Reading and Language 24 May 2005 12:06 pm

Decompositions

I am too shy to join the party, but C. Dale Young, Peter Pereira, and others have been having some fun decomposing Prufrock.

It reminded me a little of my chopping game applied to Doty’s mackerel poem and Auden’s “At The Grave Of Henry James”. My game, though, is more luck than skill.

5 Responses to “Decompositions”

  1. on 24 May 2005 at 12:21 pm 1.Josh said …

    Ok, that’s officially awesome.

  2. on 24 May 2005 at 12:27 pm 2.Cam Sculpin said …

    Isn’t it, though? Smart, smart people.

    (I hope my mechanical chopping game does not look too shabby next to all that awesomeness. Maybe it does, but I like it anyway.)

  3. on 24 May 2005 at 11:27 pm 3.Anonymous said …

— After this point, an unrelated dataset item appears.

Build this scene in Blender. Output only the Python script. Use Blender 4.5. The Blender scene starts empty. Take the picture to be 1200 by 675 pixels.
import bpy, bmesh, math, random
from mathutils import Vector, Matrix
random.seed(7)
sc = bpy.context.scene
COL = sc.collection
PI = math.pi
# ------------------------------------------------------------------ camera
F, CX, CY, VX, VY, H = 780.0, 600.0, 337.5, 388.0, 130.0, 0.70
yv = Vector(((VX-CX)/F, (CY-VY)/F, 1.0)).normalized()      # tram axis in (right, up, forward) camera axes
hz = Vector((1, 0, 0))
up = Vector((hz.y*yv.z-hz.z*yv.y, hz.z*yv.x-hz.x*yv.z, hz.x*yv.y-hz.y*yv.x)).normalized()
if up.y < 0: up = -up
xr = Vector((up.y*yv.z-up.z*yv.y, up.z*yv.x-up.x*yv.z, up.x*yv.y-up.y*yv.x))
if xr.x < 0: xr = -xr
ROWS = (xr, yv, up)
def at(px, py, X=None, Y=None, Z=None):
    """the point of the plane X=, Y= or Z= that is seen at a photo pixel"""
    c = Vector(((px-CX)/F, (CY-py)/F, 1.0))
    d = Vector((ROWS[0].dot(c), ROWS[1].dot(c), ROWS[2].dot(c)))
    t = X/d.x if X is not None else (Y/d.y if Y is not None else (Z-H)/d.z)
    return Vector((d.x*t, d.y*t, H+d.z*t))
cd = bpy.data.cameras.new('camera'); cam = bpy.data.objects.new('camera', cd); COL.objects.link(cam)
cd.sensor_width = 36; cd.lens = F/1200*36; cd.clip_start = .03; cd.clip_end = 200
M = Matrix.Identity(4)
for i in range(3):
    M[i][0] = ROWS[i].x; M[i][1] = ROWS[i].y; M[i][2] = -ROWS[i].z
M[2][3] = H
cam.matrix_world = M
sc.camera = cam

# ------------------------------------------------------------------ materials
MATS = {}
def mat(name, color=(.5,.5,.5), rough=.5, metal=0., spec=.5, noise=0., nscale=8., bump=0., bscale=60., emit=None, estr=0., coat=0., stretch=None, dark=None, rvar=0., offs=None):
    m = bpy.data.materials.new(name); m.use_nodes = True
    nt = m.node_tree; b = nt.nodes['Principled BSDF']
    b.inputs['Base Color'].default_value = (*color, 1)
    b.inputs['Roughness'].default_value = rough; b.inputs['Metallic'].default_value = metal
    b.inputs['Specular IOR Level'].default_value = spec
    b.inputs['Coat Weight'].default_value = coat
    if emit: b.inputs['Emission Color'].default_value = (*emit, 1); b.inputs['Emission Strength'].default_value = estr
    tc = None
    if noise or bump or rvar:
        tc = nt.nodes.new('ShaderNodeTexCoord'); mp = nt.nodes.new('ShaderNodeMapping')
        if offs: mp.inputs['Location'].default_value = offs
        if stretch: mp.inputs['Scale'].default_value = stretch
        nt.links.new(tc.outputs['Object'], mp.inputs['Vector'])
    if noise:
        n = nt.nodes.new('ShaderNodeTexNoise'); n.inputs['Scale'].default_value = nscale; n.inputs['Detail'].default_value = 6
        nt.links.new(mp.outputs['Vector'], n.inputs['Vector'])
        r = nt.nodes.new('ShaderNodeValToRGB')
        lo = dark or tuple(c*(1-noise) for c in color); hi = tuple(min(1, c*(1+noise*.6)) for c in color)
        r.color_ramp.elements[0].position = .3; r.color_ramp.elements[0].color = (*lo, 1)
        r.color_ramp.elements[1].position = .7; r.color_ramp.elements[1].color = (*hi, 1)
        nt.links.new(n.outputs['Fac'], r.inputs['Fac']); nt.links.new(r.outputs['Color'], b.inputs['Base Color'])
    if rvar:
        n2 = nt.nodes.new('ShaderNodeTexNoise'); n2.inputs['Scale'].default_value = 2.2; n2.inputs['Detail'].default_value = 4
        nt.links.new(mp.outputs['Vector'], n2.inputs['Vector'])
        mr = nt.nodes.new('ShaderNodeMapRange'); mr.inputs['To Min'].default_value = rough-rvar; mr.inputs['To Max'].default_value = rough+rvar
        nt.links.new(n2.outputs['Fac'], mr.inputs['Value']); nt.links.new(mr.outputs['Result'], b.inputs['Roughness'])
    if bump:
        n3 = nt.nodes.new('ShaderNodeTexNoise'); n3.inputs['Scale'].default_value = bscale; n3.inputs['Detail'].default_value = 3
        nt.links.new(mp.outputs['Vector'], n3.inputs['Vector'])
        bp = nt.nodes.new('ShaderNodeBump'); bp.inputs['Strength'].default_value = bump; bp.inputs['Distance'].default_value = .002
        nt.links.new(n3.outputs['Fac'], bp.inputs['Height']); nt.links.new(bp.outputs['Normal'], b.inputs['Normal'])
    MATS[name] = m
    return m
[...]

    Oh, that’s brilliant. I’m tempted to have a go at decomposing the “O dark dark dark” bit from The Four Quartets. (I went through this huge T.S. Eliot obsession for a couple of years.)

  4. on 24 May 2005 at 11:29 pm 4.mizducky said …

    Oops, I have no idea how my post got credited to “Anonymous,” but that was moi just now.

  5. on 31 May 2005 at 2:34 am 5.Julie said …

    I am definitely going to try this. I’ve done versions of it, calling the results “blackout” poems. But that was with texts that were odd & unrelated to poetry (essays on astronomy, things like that) and not with famous poems. Thanks for the great link to C. Dale Young and Peter Pereira.
    (By the way, I think you could hold your own with Young & Pereira, if you wanted to join the party.)